▼

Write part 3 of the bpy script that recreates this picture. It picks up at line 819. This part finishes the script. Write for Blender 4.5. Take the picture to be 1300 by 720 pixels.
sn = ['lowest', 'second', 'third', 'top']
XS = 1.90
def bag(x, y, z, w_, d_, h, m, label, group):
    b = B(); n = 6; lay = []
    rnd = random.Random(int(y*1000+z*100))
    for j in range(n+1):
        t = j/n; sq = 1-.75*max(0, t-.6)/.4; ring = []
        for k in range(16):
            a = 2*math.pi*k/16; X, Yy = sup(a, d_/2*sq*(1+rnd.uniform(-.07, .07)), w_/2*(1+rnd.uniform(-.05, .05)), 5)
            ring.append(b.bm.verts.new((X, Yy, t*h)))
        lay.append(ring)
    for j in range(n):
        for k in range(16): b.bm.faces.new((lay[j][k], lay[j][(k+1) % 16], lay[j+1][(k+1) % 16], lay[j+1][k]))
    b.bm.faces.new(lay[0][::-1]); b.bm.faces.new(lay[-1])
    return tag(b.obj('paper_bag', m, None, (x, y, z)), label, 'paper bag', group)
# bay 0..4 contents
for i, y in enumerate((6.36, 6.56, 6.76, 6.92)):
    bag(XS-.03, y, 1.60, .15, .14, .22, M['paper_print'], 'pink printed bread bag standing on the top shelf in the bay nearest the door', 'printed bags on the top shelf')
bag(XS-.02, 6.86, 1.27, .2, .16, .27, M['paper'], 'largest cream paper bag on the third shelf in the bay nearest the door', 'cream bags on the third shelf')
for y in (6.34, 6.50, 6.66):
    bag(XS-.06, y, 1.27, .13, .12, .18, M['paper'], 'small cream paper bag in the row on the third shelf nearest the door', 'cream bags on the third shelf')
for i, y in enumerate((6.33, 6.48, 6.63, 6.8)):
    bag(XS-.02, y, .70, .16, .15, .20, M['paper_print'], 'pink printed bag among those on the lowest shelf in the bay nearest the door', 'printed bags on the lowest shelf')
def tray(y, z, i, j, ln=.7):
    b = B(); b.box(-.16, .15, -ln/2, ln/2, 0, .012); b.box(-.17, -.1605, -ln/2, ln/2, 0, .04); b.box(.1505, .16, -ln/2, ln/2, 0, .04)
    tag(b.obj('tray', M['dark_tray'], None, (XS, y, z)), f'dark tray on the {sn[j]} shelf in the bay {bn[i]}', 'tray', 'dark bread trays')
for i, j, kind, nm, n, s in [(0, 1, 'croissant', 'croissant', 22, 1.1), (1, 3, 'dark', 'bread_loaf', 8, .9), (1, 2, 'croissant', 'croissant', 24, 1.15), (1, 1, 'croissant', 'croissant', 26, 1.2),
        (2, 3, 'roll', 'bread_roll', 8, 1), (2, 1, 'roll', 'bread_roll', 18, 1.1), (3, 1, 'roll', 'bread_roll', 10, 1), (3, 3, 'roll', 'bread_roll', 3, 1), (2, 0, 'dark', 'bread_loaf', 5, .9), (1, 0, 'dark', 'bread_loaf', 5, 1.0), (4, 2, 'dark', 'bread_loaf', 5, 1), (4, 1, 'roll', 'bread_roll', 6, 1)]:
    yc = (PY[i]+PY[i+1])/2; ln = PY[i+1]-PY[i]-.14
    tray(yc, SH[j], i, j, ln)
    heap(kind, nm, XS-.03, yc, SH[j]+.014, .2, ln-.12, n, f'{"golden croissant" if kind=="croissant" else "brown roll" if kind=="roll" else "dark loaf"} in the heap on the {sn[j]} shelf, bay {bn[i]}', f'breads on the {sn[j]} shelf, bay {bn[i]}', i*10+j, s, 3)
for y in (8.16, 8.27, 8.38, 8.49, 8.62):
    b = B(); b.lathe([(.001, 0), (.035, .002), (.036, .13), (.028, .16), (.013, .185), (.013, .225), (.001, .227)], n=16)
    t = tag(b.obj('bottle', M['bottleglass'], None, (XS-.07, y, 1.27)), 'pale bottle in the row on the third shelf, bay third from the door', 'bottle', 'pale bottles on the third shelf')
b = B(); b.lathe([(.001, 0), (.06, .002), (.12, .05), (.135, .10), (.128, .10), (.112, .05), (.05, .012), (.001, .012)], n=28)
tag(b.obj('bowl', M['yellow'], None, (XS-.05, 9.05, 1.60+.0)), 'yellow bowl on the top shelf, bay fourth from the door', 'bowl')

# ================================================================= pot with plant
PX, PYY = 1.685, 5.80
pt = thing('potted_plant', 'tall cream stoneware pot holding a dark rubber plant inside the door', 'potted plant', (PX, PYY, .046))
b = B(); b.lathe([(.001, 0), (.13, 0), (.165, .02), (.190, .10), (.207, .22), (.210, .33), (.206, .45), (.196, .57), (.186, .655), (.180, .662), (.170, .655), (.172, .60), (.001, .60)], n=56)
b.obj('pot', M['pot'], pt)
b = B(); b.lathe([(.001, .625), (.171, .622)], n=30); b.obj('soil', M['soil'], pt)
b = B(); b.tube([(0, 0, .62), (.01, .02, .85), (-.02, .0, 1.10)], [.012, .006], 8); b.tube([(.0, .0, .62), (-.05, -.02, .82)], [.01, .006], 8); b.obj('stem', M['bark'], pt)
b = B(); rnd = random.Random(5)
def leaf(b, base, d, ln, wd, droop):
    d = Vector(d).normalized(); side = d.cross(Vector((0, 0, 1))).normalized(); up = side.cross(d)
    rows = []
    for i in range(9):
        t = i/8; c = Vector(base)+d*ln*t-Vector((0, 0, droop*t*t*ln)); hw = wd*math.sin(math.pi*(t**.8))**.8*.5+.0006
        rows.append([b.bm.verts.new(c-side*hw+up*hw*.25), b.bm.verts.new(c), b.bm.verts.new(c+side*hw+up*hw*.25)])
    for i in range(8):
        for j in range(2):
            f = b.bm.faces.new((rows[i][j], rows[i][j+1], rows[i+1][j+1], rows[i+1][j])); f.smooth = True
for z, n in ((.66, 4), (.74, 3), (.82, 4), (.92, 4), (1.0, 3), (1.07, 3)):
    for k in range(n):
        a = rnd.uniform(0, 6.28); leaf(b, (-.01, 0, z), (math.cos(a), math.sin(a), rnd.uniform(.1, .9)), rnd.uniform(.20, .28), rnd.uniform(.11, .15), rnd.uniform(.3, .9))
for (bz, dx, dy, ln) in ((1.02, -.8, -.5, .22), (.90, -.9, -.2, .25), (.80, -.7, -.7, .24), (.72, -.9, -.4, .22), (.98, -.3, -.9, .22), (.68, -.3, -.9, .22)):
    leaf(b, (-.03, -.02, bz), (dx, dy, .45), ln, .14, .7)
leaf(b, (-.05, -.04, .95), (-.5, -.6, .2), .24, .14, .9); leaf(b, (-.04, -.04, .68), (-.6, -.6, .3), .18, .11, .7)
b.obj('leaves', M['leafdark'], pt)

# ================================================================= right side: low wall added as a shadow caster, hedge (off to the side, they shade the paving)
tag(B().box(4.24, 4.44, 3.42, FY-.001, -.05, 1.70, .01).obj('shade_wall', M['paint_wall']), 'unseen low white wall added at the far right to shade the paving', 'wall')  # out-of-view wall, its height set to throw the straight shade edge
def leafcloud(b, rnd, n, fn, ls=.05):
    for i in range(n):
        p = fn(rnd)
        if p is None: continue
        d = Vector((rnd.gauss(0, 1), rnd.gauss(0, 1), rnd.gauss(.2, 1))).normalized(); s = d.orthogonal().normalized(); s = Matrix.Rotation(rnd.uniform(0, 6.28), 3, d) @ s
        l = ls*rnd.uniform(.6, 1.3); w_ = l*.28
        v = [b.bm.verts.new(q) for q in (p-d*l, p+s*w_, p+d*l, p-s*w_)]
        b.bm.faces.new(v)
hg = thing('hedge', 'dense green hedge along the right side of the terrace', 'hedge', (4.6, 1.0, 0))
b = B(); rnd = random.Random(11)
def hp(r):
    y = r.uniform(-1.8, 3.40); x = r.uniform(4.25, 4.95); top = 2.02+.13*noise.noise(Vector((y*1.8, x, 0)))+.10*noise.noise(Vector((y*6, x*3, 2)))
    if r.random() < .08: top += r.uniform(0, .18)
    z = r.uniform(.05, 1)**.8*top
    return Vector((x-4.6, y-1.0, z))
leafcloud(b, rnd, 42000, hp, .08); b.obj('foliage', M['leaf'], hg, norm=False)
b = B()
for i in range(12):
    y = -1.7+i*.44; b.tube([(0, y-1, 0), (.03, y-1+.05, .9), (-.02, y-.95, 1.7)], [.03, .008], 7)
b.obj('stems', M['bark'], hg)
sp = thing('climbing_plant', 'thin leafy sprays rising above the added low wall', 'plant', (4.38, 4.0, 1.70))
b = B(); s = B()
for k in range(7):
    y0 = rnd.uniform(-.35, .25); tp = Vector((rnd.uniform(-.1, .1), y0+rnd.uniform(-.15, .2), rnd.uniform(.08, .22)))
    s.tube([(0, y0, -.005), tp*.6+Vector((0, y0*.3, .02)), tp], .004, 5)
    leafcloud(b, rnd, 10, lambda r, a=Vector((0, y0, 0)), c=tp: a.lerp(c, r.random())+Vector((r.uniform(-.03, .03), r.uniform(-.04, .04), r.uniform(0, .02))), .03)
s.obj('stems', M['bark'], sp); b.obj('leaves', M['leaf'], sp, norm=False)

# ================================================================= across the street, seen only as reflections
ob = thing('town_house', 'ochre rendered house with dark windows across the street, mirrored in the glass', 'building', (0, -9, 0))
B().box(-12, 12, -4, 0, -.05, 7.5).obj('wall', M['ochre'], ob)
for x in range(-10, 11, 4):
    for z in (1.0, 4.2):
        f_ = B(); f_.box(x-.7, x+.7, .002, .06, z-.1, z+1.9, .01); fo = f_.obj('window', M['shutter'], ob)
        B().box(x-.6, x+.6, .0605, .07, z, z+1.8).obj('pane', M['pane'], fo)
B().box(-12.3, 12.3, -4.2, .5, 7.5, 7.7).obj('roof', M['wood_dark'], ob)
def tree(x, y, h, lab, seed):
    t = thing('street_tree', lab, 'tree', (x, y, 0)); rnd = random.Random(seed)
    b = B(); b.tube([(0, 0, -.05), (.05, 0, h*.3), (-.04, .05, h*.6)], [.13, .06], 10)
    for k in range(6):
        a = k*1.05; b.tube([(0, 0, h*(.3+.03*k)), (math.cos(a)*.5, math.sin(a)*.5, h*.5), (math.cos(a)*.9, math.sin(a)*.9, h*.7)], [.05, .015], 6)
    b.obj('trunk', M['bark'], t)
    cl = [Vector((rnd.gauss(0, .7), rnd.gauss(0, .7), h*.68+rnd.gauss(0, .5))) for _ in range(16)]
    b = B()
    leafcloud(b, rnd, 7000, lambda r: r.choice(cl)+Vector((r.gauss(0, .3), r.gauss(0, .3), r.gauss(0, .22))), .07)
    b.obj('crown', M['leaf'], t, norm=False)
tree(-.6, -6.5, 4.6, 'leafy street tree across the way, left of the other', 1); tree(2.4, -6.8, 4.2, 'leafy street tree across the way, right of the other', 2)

▲

Requirement. Repeat exactly the lines above from the line that contains "B().box(-12, 12, -4, 0, -.05, 7.5).obj('wall', M['ochre'], ob)" through the end. Include both of these ends; leave out everything else.

Result.
B().box(-12, 12, -4, 0, -.05, 7.5).obj('wall', M['ochre'], ob)
for x in range(-10, 11, 4):
    for z in (1.0, 4.2):
        f_ = B(); f_.box(x-.7, x+.7, .002, .06, z-.1, z+1.9, .01); fo = f_.obj('window', M['shutter'], ob)
        B().box(x-.6, x+.6, .0605, .07, z, z+1.8).obj('pane', M['pane'], fo)
B().box(-12.3, 12.3, -4.2, .5, 7.5, 7.7).obj('roof', M['wood_dark'], ob)
def tree(x, y, h, lab, seed):
    t = thing('street_tree', lab, 'tree', (x, y, 0)); rnd = random.Random(seed)
    b = B(); b.tube([(0, 0, -.05), (.05, 0, h*.3), (-.04, .05, h*.6)], [.13, .06], 10)
    for k in range(6):
        a = k*1.05; b.tube([(0, 0, h*(.3+.03*k)), (math.cos(a)*.5, math.sin(a)*.5, h*.5), (math.cos(a)*.9, math.sin(a)*.9, h*.7)], [.05, .015], 6)
    b.obj('trunk', M['bark'], t)
    cl = [Vector((rnd.gauss(0, .7), rnd.gauss(0, .7), h*.68+rnd.gauss(0, .5))) for _ in range(16)]
    b = B()
    leafcloud(b, rnd, 7000, lambda r: r.choice(cl)+Vector((r.gauss(0, .3), r.gauss(0, .3), r.gauss(0, .22))), .07)
    b.obj('crown', M['leaf'], t, norm=False)
tree(-.6, -6.5, 4.6, 'leafy street tree across the way, left of the other', 1); tree(2.4, -6.8, 4.2, 'leafy street tree across the way, right of the other', 2)